A Perfect Circle with 3 Points

In my one semester of grad school, I began researching a paper on a Southern New Critic of the Vanderbilt era. I was writing about the origins of the Southern Ballad and the responsibility of the ballad collectors, especially in the heyday of ballad collecting in the 1920s, to maintain the tradition of cultural authorship. I investigated theories of authorship and attribution as well as copyright law for this paper. When I went to look up information on this guy (whose relation to the ballad and authorship comes in the form of his novel, The Big Ballad Jamboree), I merely typed in his name, Donald Davidson, and checked out the books that sounded interesting. Unfortunately I ended up with a slew of books by and about a more contemporary linguistic theorist. I read through them a bit and found them extremely interesting as related to the paper I had in mind. Then of course I realized my naivete. However, there were a few things I retained from that brief reading of the linguist Donald Davidson that remain intriguing.

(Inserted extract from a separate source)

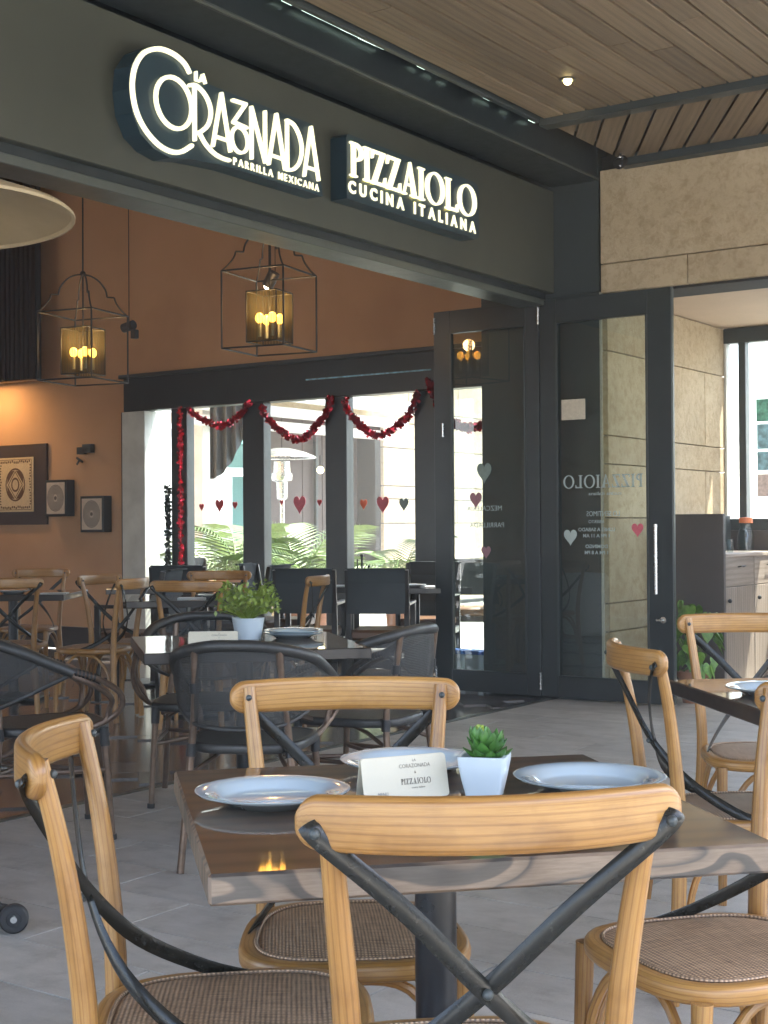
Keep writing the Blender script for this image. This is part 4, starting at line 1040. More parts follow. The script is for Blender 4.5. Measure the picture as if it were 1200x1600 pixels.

Davidson described the formation of language as "triangulation." When two individuals communicate, they form a certain understanding of one another and the others' starting point to the conversation. They each contribute to the other and create a direct link of communication in a very intimate way. Imagine a person's relationship to his or her best friend; they speak together and understand each other in a way that almost makes for its own language, one that others either don't understand or don't find of interest. What forces their communication to adapt, to change, is the interruption of a third party. Neither of the original two can connect with the newcomer on an individual basis without disrupting their own relative distance in the newly formed communication triangle.Another way of thinking about this, and this is the approach I was planning on taking with my paper, is to imagine an insular culture where everyone within the culture can communicate and interact with everyone else on the common basis of being involved with the culture. Yet when someone new arrives in the area, it disrupts the active connection between the participants in the culture and forces them to adapt in their communicative efforts. This, Davidson argued, forms the basis for all linguistic development.

On a similar note, three members of the former Ante-Occidents once raised their legs together, resting one leg on top of another, and began to spin in a circle, thus forming a perfect circle with three points.